Il miglior esempio dei metodi di Cesare fu la sua terza campagna di Romagna (1502-03). Aprì con una marcia fulminea sull’ignara Urbino, che si arrese senza sparare un colpo. Poi si rivolse a Camerino, che fu anch’essa rapidamente sottomessa. A questo punto i suoi principali comandanti, temendo il suo potere, si rivoltarono contro di lui nella cosiddetta congiura di Magione. Cesare, spogliato della maggior parte delle sue truppe, fu costretto a combattere sulla difensiva in Romagna. Con un uso sontuoso dei fondi papali, tuttavia, riuscì a ricostruire il suo esercito mentre allo stesso tempo lavorava sul fronte diplomatico per spezzare la lega dei cospiratori. Riuscito a scioglierla, organizzò un incontro di riconciliazione con alcuni dei congiurati a Senigallia e, dopo averli isolati dalle loro truppe, li arrestò e li giustiziò (dicembre 1502).

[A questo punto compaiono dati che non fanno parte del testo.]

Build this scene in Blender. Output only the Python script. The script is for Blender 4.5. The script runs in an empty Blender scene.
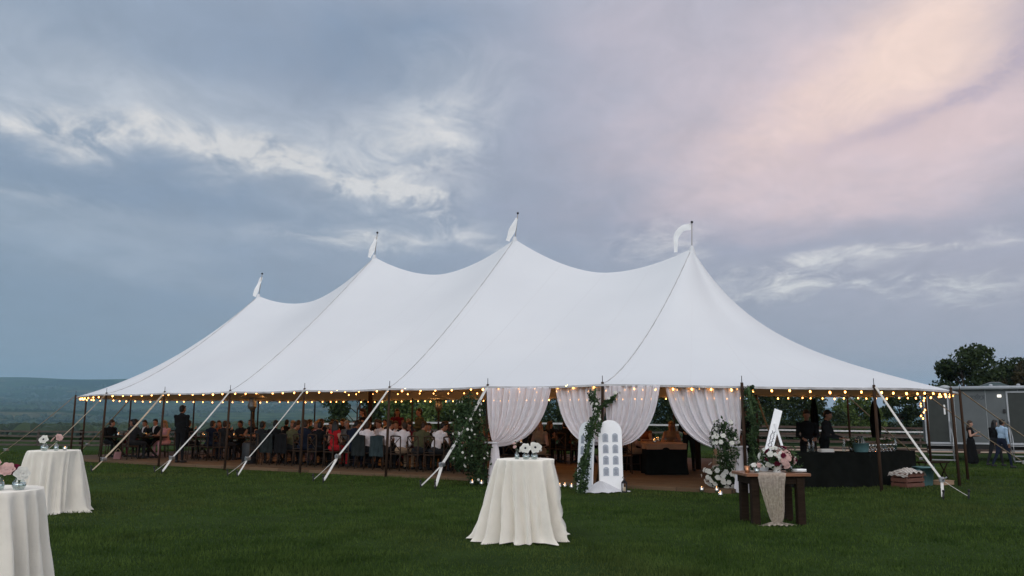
import bpy, math, random
import numpy as np
from mathutils import Vector, Matrix, Euler

random.seed(7)
RNG = np.random.default_rng(7)
scene = bpy.context.scene
col = scene.collection
PI = math.pi
R = math.radians

# ------------------------------------------------------------------ helpers
class MB:
    """collects shapes; build() links them as ONE mesh object"""
    def __init__(self):
        self.v = []; self.f = []; self.mi = []; self.sm = []
    def add(self, verts, faces, mi=0, smooth=True, M=None):
        b = len(self.v)
        if M is not None:
            verts = [tuple(M @ Vector(p)) for p in verts]
        self.v.extend([tuple(p) for p in verts])
        for q in faces:
            self.f.append(tuple(b + i for i in q)); self.mi.append(mi); self.sm.append(smooth)
        return self
    def box(self, c, s, mi=0, M=None, bev=0.0):
        x, y, z = s[0] / 2, s[1] / 2, s[2] / 2
        if bev <= 0:
            vs = [(c[0] + i * x, c[1] + j * y, c[2] + k * z) for i in (-1, 1) for j in (-1, 1) for k in (-1, 1)]
            fs = [(0, 1, 3, 2), (4, 6, 7, 5), (0, 4, 5, 1), (2, 3, 7, 6), (0, 2, 6, 4), (1, 5, 7, 3)]
            return self.add(vs, fs, mi, False, M)
        b = min(bev, x * .9, y * .9, z * .9)
        prof = []
        for (zz, ins) in ((-z, b), (-z + b, 0), (z - b, 0), (z, b)):
            r = []
            for (sx, sy) in ((-1, -1), (1, -1), (1, 1), (-1, 1)):
                X, Y = x - ins, y - ins
                cc = b if ins == 0 else b * .4
                if (sx, sy) == (-1, -1): pp = [(-X, -Y + cc), (-X + cc, -Y)]
                elif (sx, sy) == (1, -1): pp = [(X - cc, -Y), (X, -Y + cc)]
                elif (sx, sy) == (1, 1): pp = [(X, Y - cc), (X - cc, Y)]
                else: pp = [(-X + cc, Y), (-X, Y - cc)]
                r += pp
            prof.append([(c[0] + p[0], c[1] + p[1], c[2] + zz) for p in r])
        n = 8; vs = sum(prof, []); fs = []
        for k in range(3):
            for i in range(n):
                j = (i + 1) % n
                fs.append((k * n + i, k * n + j, (k + 1) * n + j, (k + 1) * n + i))
        fs.append(tuple(range(n - 1, -1, -1))); fs.append(tuple(3 * n + i for i in range(n)))
        return self.add(vs, fs, mi, False, M)
    def tube(self, pts, r, n=8, mi=0, cap=True, M=None):
        pts = [Vector(p) for p in pts]
        rs = r if isinstance(r, (list, tuple)) else [r] * len(pts)
        vs = []; fs = []; up = None
        for i, p in enumerate(pts):
            if i == 0: t = pts[1] - pts[0]
            elif i == len(pts) - 1: t = pts[-1] - pts[-2]
            else: t = pts[i + 1] - pts[i - 1]
            t = t.normalized() if t.length > 1e-9 else Vector((0, 0, 1))
            if up is None:
                up = Vector((0, 0, 1)) if abs(t.z) < .9 else Vector((1, 0, 0))
            a = t.cross(up)
            if a.length < 1e-6: a = t.cross(Vector((0, 1, 0)))
            a.normalize(); b = a.cross(t).normalized(); up = b
            for k in range(n):
                th = 2 * PI * k / n
                vs.append(p + (a * math.cos(th) + b * math.sin(th)) * rs[i])
        m = len(pts)
        for i in range(m - 1):
            for k in range(n):
                l = (k + 1) % n
                fs.append((i * n + k, i * n + l, (i + 1) * n + l, (i + 1) * n + k))
        if cap:
            fs.append(tuple(range(n - 1, -1, -1))); fs.append(tuple((m - 1) * n + k for k in range(n)))
        return self.add(vs, fs, mi, True, M)
    def lathe(self, prof, n=20, c=(0, 0, 0), mi=0, M=None, cap=True):
        vs = []; fs = []
        for (r, z) in prof:
            for k in range(n):
                t = 2 * PI * k / n
                vs.append((c[0] + r * math.cos(t), c[1] + r * math.sin(t), c[2] + z))
        for i in range(len(prof) - 1):
            for k in range(n):
                l = (k + 1) % n
                fs.append((i * n + k, i * n + l, (i + 1) * n + l, (i + 1) * n + k))
        if cap:
            fs.append(tuple(range(n - 1, -1, -1))); fs.append(tuple((len(prof) - 1) * n + k for k in range(n)))
        return self.add(vs, fs, mi, True, M)
    def ball(self, c, r, nu=8, nv=6, mi=0, M=None):
        rx, ry, rz = (r, r, r) if not isinstance(r, (tuple, list)) else r
        vs = [(c[0], c[1], c[2] - rz)]; fs = []
        for j in range(1, nv):
            ph = -PI / 2 + PI * j / nv
            for i in range(nu):
                t = 2 * PI * i / nu
                vs.append((c[0] + rx * math.cos(ph) * math.cos(t), c[1] + ry * math.cos(ph) * math.sin(t), c[2] + rz * math.sin(ph)))
        vs.append((c[0], c[1], c[2] + rz)); top = len(vs) - 1
        for i in range(nu):
            j = (i + 1) % nu
            fs.append((0, 1 + j, 1 + i))
            fs.append((top, 1 + (nv - 2) * nu + i, 1 + (nv - 2) * nu + j))
            for k in range(nv - 2):
                a = 1 + k * nu
                fs.append((a + i, a + j, a + nu + j, a + nu + i))
        return self.add(vs, fs, mi, True, M)
    def grid(self, P, mi=0, closed=False, smooth=True, M=None):
        """P: rows of points"""
        nr, nc = len(P), len(P[0]); vs = [p for r in P for p in r]; fs = []
        for i in range(nr - 1):
            for j in range(nc if closed else nc - 1):
                k = (j + 1) % nc
                fs.append((i * nc + j, i * nc + k, (i + 1) * nc + k, (i + 1) * nc + j))
        return self.add(vs, fs, mi, smooth, M)
    def mesh(self, name, mats):
        me = bpy.data.meshes.new(name)
        me.from_pydata(self.v, [], self.f)
        for m in (mats if isinstance(mats, (list, tuple)) else [mats]): me.materials.append(m)
        me.polygons.foreach_set('use_smooth', self.sm)
        me.polygons.foreach_set('material_index', self.mi)
        me.update()
        return me
    def build(self, name, mats, parent=None):
        return link(bpy.data.objects.new(name, self.mesh(name, mats)), parent)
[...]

Cesare, con un potente esercito di cui poteva fidarsi, sembrava ora essere allo zenit delle sue fortune. È probabile che stesse progettando un attacco alla Toscana, che gli avrebbe fornito lo stato indipendente che desiderava, quando suo padre morì il 18 agosto 1503. Egli stesso era anche malato in quel periodo, e questa circostanza, insieme alla successiva elezione di un acerrimo nemico dei Borgia, Giuliano della Rovere, come Papa Giulio II, diminuì le sue già scarse possibilità di sopravvivenza. Giulio rifiutò di confermare Cesare come duca di Romagna o capitano generale della chiesa e chiese la restaurazione delle città romagnole. Cesare fu arrestato, ottenne una breve tregua accettando di cedere le sue città e fuggì a Napoli solo per essere arrestato ancora una volta da Gonzalo de Córdoba, il viceré spagnolo, che rifiutò di unirsi a lui in una lega contro il papa. Cesare fu quindi portato in Spagna e imprigionato, prima nel castello di Chinchilla vicino a Valencia e poi a Medina del Campo, da cui fuggì nel 1506. Non vedendo alcuna prospettiva immediata di tornare in Italia, prese servizio presso suo cognato, il re di Navarra, e fu ucciso nel 1507 in una scaramuccia con i ribelli navarresi fuori Viana. Fu sepolto nella chiesa di Santa Maria a Viana.